- 日替わりコラム
Tue
2/25
2025
短編「かわうそ」は、向田邦子さんがまだ会社勤めをしていた頃、仕事中にちょっとズルをして、デパートの屋上でやっていた小動物の展示イベントに行った時に見た「つがいのかわうそ」の情景が心に残り、それを小説に活かしてみようと思い執筆された作品です。かわうそは、その可愛らしさからは想像ができないほど賢く、かつ獰猛な動物です。捕らえた魚を川岸に並べる習性を持つ種もいます。

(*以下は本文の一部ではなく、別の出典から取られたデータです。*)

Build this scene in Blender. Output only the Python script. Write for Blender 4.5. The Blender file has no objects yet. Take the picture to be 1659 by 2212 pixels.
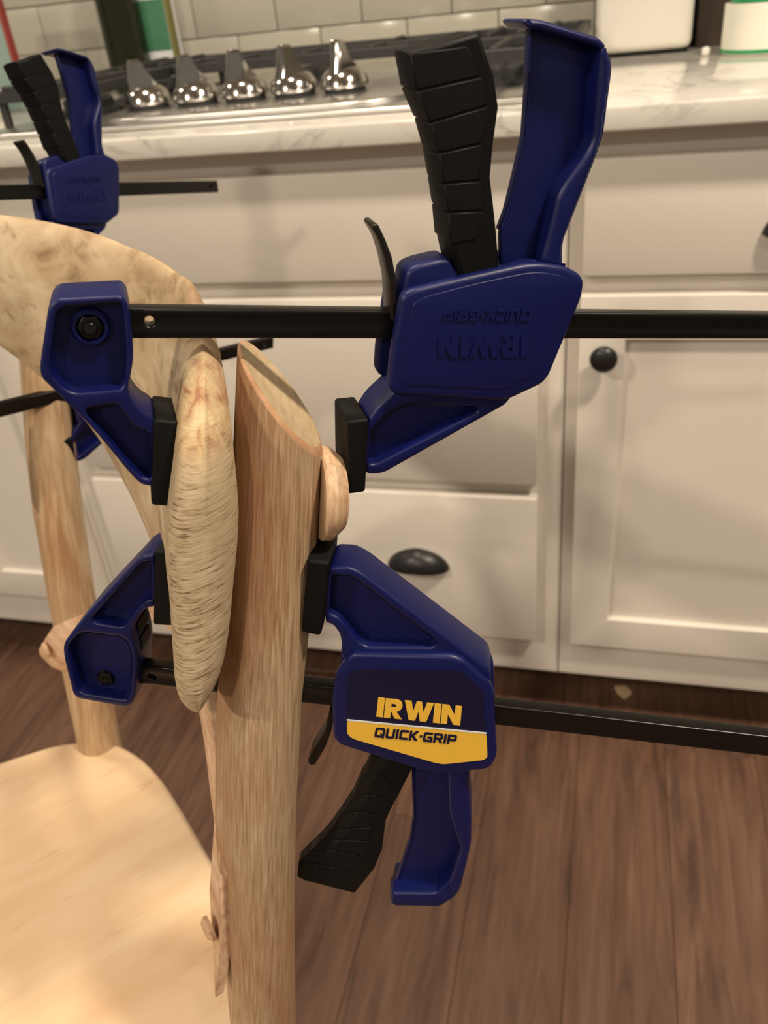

作品は、妻・厚子のかわうそのようなクリッとした目を見てしまうと、何事も許してしまう夫・宅次の内心の葛藤を中心に描かれていますが、この作品の凄さは、物事の描写に関する比喩のすばらしさです。脚本家から作家になった方は、とかくセリフが多くなりがちですが、向田さんは、ト書きの描写で人の心を惹きつける場面が随所にあります。宅次の脳卒中の症状を「頭のなかの地虫は、じじ、じじと鳴く」、「白く濁ったビニール袋をかぶった脳味噌」と読者の想像力を掻き立てる表現をしています。これは、取材・研究の成果もあるでしょうが、向田さんの記憶力と活かし方の巧みさによるものです。そして作品の最後に、脳卒中の症状が悪化した瞬間を「写真機のシャッターがおりるように、庭が急に闇になった」と記すのです。ここで読者は、宅次の人生の終焉と次に起きる厚子の独善的な行動と人格をレンズの丸みから感じるわけです。